Saturday, March 19, 2011

St Patties.

Twas that time of year again. My favorite day after my birthday it was recently discovered that Thanksgiving, Christmas and Halloween are all tied for third. Anyway the day started off as any average irish holiday. A shot of Jameson. As a Sullivan family tradition on St. Patrick's day before breakfast there must be whiskey in the system. I used to be forced to do Bailey's before I was old enough to tough out the real stuff but now it's Jameson.


So my morning started off right. This was also before my phone took a sprite bath. After some very long classes I started the fantastic walk home. Its a funny thing that when you walk with a smile on your face, people think you are a straight up freakkkkkk. So people looking at me like I'm crazy I bounce all the way home to get dressed. A few whiskey drinks, some makeup and a straightener later I was ready to party. Unfortunately I wasn't in the correct state to put a lid on my waterbottle filled with sprite soooooo my phone went swimming. Luckily I am the one person in the world who has an Iphone backup despite its cracked as shit screen. Disaster averted.
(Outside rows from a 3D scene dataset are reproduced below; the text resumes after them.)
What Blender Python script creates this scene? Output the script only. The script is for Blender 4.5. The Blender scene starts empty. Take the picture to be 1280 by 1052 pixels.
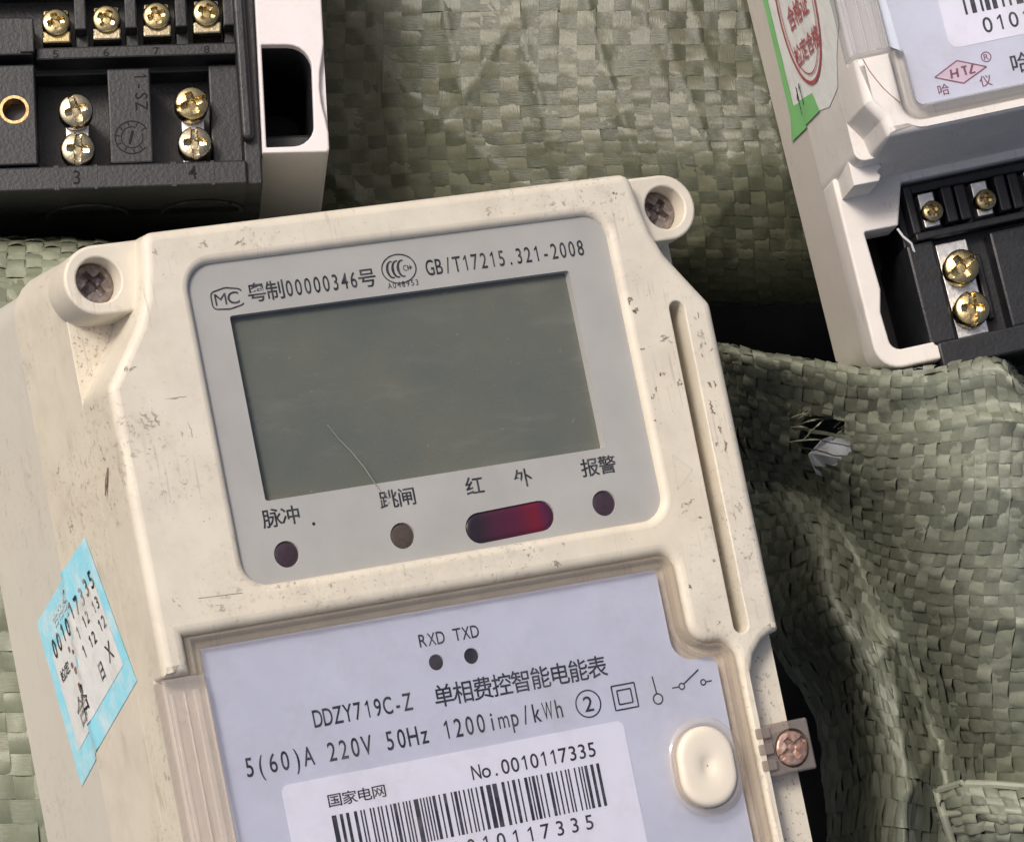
import bpy, bmesh, math, random
import numpy as np
from mathutils import Matrix, Vector
random.seed(7); rng = np.random.default_rng(7)
sc = bpy.context.scene
C = sc.collection
MM = 0.001

# ------------------------------------------------------------------ camera
CAM = Matrix([[0.972387, 0.0, -0.233373, 0.0], [-0.040236, 0.985025, -0.167648, 0.0],
              [0.229878, 0.172409, 0.957826, 0.735], [0, 0, 0, 1]])
FPX = 4400.0
cam_d = bpy.data.cameras.new('camera'); cam = bpy.data.objects.new('camera', cam_d); C.objects.link(cam)
cam.matrix_world = CAM
cam_d.sensor_fit = 'HORIZONTAL'; cam_d.sensor_width = 36.0; cam_d.lens = 36.0 * FPX / 1280.0
cam_d.clip_start = 0.01; cam_d.clip_end = 200.0
sc.camera = cam

# ------------------------------------------------------------------ sky and sun (bright hazy daylight from the upper left)
SUN_EL, SUN_AZ = math.radians(52.0), math.radians(-57.0)      # azimuth clockwise from +Y
wd = bpy.data.worlds.new('World'); sc.world = wd; wd.use_nodes = True
nt = wd.node_tree; nt.nodes.clear()
sky = nt.nodes.new('ShaderNodeTexSky'); sky.sky_type = 'NISHITA'; sky.sun_disc = False
sky.sun_elevation = SUN_EL; sky.sun_rotation = SUN_AZ
sky.air_density = 0.7; sky.dust_density = 6.0; sky.ozone_density = 0.4
bg = nt.nodes.new('ShaderNodeBackground'); bg.inputs['Strength'].default_value = 0.12
wo = nt.nodes.new('ShaderNodeOutputWorld')
nt.links.new(sky.outputs[0], bg.inputs[0]); nt.links.new(bg.outputs[0], wo.inputs[0])
sl = bpy.data.lights.new('sun', 'SUN'); sl.energy = 2.0; sl.angle = math.radians(14.0); sl.color = (1.0, 0.955, 0.885)
sun = bpy.data.objects.new('sun', sl); C.objects.link(sun)
to_sun = Vector((math.sin(SUN_AZ) * math.cos(SUN_EL), math.cos(SUN_AZ) * math.cos(SUN_EL), math.sin(SUN_EL)))
sun.rotation_euler = to_sun.to_track_quat('Z', 'Y').to_euler(); sun.location = to_sun * 2
sc.view_settings.view_transform = 'Standard'; sc.view_settings.look = 'None'
sc.view_settings.exposure = -0.05; sc.view_settings.gamma = 1.0

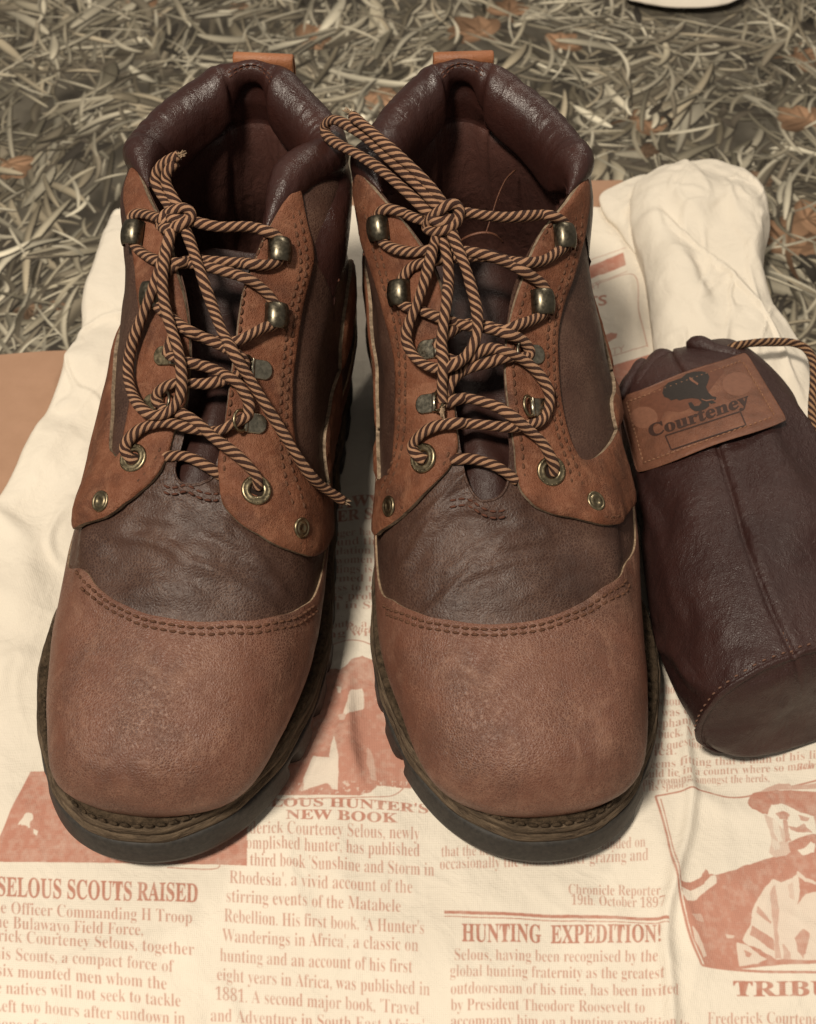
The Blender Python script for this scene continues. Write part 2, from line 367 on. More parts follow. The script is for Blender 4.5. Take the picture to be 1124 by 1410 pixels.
US, VS = 1.75, 12.0                       # rough cm per column and per v, only for spacing points
def panel(bt, name, pts, t, mat, parent, edge_mat, lift=None, smooth_pts=True, step=.22, label=None, bevel=.12, hi=None):
    uvp = bt.poly(pts)
    P = uvp * [US, VS]
    if smooth_pts:                        # round the traced outline a little
        Q = np.concatenate([P[-2:], P, P[:2]]); tt = np.linspace(2, len(P) + 2, len(P) * 10 + 1)[:-1]
        P = cr(Q, tt)
    seg = np.linalg.norm(np.roll(P, -1, 0) - P, axis=1); s_ = np.r_[0, np.cumsum(seg)]
    n = int(s_[-1] / (step * .8)); tt = np.linspace(0, s_[-1], n, endpoint=False)
    Pc = np.concatenate([P, P[:1]]); B = np.stack([np.interp(tt, s_, Pc[:, k]) for k in (0, 1)], 1)
    if name == 'eyestay': B = B + .035 * (np.stack([fbm(tt * 1.3, tt * 0, 5), fbm(tt * 1.3, tt * 0 + 9, 8)], 1) - .47)
    B[:, 1] = np.clip(B[:, 1], .002 * VS, .998 * VS)
    lo, hi_ = B.min(0), B.max(0)
    gx, gy = np.meshgrid(np.arange(lo[0], hi_[0], step), np.arange(lo[1], hi_[1], step))
    gx = gx + (np.arange(gx.shape[0]) % 2)[:, None] * step * .5
    G = np.stack([gx.ravel(), gy.ravel()], 1)
    A0, A1 = B, np.roll(B, -1, 0)
    def dist(G):
        D = np.full(len(G), 9e9)
        for a, b in zip(A0, A1):
            ab = b - a; tt = np.clip(((G - a) @ ab) / (ab @ ab + 1e-12), 0, 1)
            D = np.minimum(D, ((G - a - tt[:, None] * ab) ** 2).sum(1))
        return np.sqrt(D)
    ins = np.zeros(len(G), bool)
    for a, b in zip(A0, A1):
        c = ((a[1] > G[:, 1]) != (b[1] > G[:, 1]))
        with np.errstate(divide='ignore', invalid='ignore'): xx = (b[0] - a[0]) * (G[:, 1] - a[1]) / (b[1] - a[1]) + a[0]
        ins ^= c & (G[:, 0] < xx)
    D = dist(G); G = G[ins & (D > step * .35)]
    # a close ring just inside the edge to carry the rounding
    tan = np.roll(B, -1, 0) - np.roll(B, 1, 0); tan /= np.linalg.norm(tan, axis=1)[:, None] + 1e-9
    nrm = np.stack([-tan[:, 1], tan[:, 0]], 1)
    area = .5 * np.sum(B[:, 0] * np.roll(B[:, 1], -1) - np.roll(B[:, 0], -1) * B[:, 1])
    if area < 0: nrm = -nrm
    R1 = B + nrm * .05
    allp = np.concatenate([B, R1, G]); nb = len(B)
    res = delaunay_2d_cdt([Vector(p) for p in allp], [(i, (i + 1) % nb) for i in range(nb)], [], 1, 1e-5)
    vs = np.array([list(v) for v in res[0]]); F = [tuple(f) for f in res[2] if len(f) == 3]
    D = dist(vs)
    off = t * (.55 + .45 * np.sqrt(np.clip(D / bevel, 0, 1)))
    off = off + .012 * (fbm(vs[:, 0] * 2, vs[:, 1] * 2, 2) - .47)
    U, Vv = vs[:, 0] / US, vs[:, 1] / VS
    Pw, nn = bt.ev(U, Vv)
    L = np.zeros(len(vs))
    if lift is not None:
        for (lx, ly, rad, h) in lift:
            x, y, _ = proj(Pw); L = np.maximum(L, h * np.exp(-((x - lx) ** 2 + (y - ly) ** 2) / rad ** 2))
    top = Pw + nn * (off + L)[:, None]
    # wall round the rim, found from the boundary edges
    cnt = {}
    for f in F:
        for a, b in ((f[0], f[1]), (f[1], f[2]), (f[2], f[0])): cnt[(a, b)] = 1
    be = [(a, b) for (a, b) in cnt if (b, a) not in cnt]
    ids = sorted({i for e in be for i in e}); mp = {i: k for k, i in enumerate(ids)}
    low = Pw[ids] + nn[ids] * (np.maximum(L[ids] * .9, 0) - .03 + 0 * L[ids])[:, None]
    V = np.concatenate([top, low, top[ids]]); n0 = len(top); n1 = n0 + len(ids); mi = [0] * len(F); FF = list(F)
    for a, b in be: FF.append((n1 + mp[b], n1 + mp[a], n0 + mp[a], n0 + mp[b])); mi.append(1)
    f0 = F[0]; fn = np.cross(top[f0[1]] - top[f0[0]], top[f0[2]] - top[f0[0]])
    if fn @ nn[f0[0]] < 0: FF = [f[::-1] for f in FF]
    return mesh(name, V, FF, [mat, edge_mat], parent, mi=mi, label=label)
def spath(bt, pts, off=0.0, step=.1):     # traced curve on the surface -> world points + normals
    uvp = bt.poly(pts); U, _ = resample(np.asarray(uvp) * [US, VS], .05); U = U / [US, VS]
    P, n = bt.ev(U[:, 0], U[:, 1], off)
    s_ = np.r_[0, np.cumsum(np.linalg.norm(np.diff(P, axis=0), axis=1))]
    k = max(2, int(s_[-1] / step)); t = np.linspace(0, s_[-1], k)
    return (np.stack([np.interp(t, s_, P[:, i]) for i in range(3)], 1), np.stack([np.interp(t, s_, n[:, i]) for i in range(3)], 1))
def stitches(P, N, mb, hb=None, length=.27, pitch=.36, r=.05):
    s_ = np.r_[0, np.cumsum(np.linalg.norm(np.diff(P, axis=0), axis=1))]
    for t in np.arange(pitch, s_[-1], pitch):
        g = lambda q, A: np.array([np.interp(q, s_, A[:, i]) for i in range(3)])
        q = np.linspace(t - length / 2, t + length / 2, 5); c = np.stack([g(a, P) for a in q]); n = g(t, N)
        c = c + n * (np.array([-.045, 0.0, .02, 0.0, -.045])[:, None])
        V, F = tube(c, [r * .6, r, r, r, r * .6], 6); mb.add(V, F)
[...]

Now my phone is nice in a bag of rice (that totally rhymed) waiting to recover. 
A few things happened later, only a few of which I actually remember on my own. Two car bombs after way to many shots, yelling at a friend for being rude to a girl, I got locked out apparently and went to bed on my roommates couch only to be woken up later by my wonderful megan to bring me upstairs to bed. All of which were not in my memory. 
Oh I also fell asleep while peeing. 
Basically every year I rage far to hard to begin my day with, pass out early and miss my favorite day of the year. Ahhhhhh such a catch 22. 
I went to class still drunk the next day, despite my long ass sleep. 
In all seriousness though, my thoughts and prayers go out to everyone who is hurting from the shooting that night.